Given his reputation as a pragmatist, it is unsurprising that Starmer adopted the pledges with such alacrity. Antisemitism has proven a Gordian knot for the Labour Party and the Board was offering to help untie it. Furthermore, as a member of Corbyn’s shadow cabinet, Starmer witnessed first-hand the damage caused by Labour’s previous ambivalent handling of antisemitism – particularly when it came to adopting the International Holocaust Remembrance Alliance (IHRA)’s definition of it – and may therefore have been keen to toe the line.

However, even a cursory read of the pledges reveals that Dawn Butler had good reason to doubt their utility. While some are eminently worthy (“Resolve outstanding cases”, “Provide no platform for bigotry”), others – such as giving Jewish bodies regular, detailed updates on ongoing disciplinary cases – are incompatible with confidentiality and due process. The majority seem more concerned with freezing out the left than fighting antisemitism. Among these is a pledge to adopt in full the IHRA definition of antisemitism, a document criticised by its own author for suppressing Palestinian solidarity. Another is a pledge that Labour only engage with the Jewish community “via its main representative groups and not through fringe organisations or individuals”; a pledge which, given that most mainstream Jewish organisations fall somewhere between the political right and centre, could be read as an attempt to further marginalise left-wing Jews. 

In his determination to end the long-running feud over antisemitism and reestablish convivial relations with the Jewish community, Keir Starmer has forgotten why doing so was important in the first place: antiracism. The composition of his shadow cabinet makes this clear. Despite bragging about verbally abusing Labour’s only black Shadow Home Secretary, despite calling the police on a traveller community in her constituency, despite openly praising transphobic groups, Jess Phillips has been made a shadow Home Office minister, a brief which now, post-Windrush, contains not a single Black MP. Meanwhile Rachel Reeves, who failed to apologise for praising Nazi-sympathising former MP Nancy Astor, has been rewarded with another shadow cabinet role. By focusing on antisemitism – and more than this, antisemitism as interpreted by one particular group – as the primary axis of racism, Starmer has made other bigotries permissible in his cabinet.

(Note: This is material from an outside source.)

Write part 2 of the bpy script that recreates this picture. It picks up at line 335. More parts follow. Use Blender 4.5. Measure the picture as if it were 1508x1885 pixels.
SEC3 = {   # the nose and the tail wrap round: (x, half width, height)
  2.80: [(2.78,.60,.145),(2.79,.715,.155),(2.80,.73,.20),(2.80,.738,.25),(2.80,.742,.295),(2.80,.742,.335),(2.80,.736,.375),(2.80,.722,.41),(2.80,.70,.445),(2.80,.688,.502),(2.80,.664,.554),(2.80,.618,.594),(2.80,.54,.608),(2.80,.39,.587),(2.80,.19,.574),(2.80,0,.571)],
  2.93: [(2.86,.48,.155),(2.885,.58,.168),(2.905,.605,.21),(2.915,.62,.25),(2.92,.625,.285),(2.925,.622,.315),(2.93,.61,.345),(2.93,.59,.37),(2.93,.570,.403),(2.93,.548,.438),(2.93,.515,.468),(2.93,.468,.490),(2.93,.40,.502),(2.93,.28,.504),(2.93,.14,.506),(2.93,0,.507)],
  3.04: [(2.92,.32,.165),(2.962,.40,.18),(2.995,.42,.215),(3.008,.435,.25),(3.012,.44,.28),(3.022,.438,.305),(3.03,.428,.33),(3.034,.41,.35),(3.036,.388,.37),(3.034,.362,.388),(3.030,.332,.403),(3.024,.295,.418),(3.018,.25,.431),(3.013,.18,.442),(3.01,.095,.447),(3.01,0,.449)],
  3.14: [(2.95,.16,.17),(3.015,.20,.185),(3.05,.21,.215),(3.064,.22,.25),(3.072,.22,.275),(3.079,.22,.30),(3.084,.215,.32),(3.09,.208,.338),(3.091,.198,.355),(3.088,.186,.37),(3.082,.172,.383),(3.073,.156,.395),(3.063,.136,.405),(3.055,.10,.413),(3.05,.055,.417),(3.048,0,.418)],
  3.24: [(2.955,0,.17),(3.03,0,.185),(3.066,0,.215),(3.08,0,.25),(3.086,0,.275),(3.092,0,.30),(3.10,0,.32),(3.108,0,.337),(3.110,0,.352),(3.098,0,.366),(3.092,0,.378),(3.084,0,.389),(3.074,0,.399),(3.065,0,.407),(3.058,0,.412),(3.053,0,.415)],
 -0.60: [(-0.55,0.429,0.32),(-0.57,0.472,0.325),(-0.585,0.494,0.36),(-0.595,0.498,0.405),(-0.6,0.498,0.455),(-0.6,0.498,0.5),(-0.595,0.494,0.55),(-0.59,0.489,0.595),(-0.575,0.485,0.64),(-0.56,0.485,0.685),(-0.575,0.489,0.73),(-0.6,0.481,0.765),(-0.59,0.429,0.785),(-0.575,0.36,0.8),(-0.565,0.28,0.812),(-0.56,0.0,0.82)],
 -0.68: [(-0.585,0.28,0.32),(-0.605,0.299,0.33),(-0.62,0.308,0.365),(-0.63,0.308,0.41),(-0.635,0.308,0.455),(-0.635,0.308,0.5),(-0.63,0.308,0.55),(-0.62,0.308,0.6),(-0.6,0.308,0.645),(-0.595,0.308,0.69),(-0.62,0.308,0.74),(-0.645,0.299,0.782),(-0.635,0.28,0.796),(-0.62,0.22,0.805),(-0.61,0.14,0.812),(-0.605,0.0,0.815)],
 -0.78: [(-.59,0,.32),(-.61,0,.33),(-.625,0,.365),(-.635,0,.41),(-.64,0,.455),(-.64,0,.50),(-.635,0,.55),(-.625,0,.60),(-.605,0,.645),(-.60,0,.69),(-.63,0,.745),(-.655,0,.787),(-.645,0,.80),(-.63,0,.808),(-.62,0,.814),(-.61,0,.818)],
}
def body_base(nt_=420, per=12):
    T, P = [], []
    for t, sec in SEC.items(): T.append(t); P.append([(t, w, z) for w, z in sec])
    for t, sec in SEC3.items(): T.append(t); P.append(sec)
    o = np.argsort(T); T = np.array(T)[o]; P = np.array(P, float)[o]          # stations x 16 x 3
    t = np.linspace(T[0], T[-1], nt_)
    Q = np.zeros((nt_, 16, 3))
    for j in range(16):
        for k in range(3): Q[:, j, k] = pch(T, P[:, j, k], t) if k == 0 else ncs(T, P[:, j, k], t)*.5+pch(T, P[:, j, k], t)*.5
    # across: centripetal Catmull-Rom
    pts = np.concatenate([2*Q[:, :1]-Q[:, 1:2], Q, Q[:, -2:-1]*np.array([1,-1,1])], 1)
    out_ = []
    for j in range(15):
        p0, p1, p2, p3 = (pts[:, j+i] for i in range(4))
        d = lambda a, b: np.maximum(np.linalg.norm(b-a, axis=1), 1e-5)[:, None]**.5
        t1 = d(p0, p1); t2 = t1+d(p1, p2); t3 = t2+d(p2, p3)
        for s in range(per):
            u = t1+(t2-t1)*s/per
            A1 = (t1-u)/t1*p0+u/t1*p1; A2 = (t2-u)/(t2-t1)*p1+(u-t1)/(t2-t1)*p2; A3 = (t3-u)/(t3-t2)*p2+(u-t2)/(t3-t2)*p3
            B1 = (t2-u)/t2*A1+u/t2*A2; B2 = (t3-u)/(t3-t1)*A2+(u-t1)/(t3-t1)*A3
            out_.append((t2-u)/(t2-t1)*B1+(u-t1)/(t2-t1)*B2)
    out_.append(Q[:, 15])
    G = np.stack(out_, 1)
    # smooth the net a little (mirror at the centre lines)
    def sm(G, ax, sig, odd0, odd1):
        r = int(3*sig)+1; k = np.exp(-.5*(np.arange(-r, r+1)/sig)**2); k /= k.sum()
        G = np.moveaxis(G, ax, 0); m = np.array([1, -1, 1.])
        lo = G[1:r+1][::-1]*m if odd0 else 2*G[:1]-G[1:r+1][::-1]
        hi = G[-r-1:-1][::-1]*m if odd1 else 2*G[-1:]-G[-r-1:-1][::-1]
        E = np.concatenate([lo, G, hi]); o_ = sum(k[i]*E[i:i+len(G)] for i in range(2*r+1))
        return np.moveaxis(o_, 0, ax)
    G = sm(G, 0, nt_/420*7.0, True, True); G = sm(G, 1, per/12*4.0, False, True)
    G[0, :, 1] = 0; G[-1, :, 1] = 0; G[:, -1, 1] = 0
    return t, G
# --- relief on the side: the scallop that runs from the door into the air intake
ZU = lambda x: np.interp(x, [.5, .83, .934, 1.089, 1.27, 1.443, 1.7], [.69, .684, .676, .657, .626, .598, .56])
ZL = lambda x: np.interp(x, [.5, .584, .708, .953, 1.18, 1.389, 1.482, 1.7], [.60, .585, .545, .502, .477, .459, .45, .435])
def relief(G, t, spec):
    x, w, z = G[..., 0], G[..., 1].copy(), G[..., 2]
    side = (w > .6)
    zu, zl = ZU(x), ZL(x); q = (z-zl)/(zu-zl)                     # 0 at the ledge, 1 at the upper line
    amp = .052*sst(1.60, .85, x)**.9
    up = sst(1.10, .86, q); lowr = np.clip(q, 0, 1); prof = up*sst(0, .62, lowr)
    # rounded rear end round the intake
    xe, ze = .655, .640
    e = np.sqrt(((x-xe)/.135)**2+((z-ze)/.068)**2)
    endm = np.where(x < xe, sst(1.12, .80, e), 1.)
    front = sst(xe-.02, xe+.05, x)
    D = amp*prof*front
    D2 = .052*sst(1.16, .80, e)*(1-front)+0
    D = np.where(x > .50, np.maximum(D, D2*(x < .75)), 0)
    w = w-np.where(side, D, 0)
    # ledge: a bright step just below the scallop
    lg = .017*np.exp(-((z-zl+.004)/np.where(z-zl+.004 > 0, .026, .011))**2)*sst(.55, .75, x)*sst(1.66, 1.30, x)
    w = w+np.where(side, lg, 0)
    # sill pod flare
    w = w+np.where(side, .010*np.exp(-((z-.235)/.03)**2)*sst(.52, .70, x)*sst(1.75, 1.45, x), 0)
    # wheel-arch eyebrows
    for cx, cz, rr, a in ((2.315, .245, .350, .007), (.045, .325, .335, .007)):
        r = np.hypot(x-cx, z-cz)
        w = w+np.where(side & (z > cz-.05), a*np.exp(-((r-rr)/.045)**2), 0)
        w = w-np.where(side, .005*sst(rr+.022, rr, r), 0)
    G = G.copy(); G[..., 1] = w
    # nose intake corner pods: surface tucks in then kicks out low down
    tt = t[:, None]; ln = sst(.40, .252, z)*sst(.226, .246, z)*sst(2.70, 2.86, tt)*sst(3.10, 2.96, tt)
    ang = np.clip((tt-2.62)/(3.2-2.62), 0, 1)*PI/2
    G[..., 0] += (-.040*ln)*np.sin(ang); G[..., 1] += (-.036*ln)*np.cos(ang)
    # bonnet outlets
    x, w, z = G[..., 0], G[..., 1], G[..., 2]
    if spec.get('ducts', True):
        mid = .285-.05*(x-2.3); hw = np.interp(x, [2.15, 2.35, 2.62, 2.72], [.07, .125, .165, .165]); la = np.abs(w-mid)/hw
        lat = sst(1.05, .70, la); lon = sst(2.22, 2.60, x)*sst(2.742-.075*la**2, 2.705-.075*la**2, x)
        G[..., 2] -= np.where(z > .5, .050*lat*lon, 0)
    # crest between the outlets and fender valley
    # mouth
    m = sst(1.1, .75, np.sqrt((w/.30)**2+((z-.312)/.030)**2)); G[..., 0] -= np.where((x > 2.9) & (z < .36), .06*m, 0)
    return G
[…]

Jeremy Corbyn was often met with sighs when asked if he was an antisemite, he would reply that he was opposed to “antisemitism and all forms of racism”. Corbyn’s refrain, however frustrating, made an important point: fighting one form of racism in isolation is futile. For both moral and strategic reasons, Starmer has prioritised antisemitism. Yet as the leaked dossier makes clear, this is not the only bigotry with which the Labour Party is grappling. From sharing Douglas Murray’s hate-filled tracts to calling Diane Abbott “a very angry woman”, anti-black racism and Islamophobia, not to mention transphobia and anti-traveller bias, continue to afflict the party, as they do the rest of society. By adopting the Board of Deputies Ten Pledges, Keir Starmer has inherited its myopia, the same it exposed by complaining to a black woman that “no other minority would be treated that way” – that is, an inability to see the broader antiracist struggle of which antisemitism is just one part. ▼

Aron Keller is an editor for Vashti.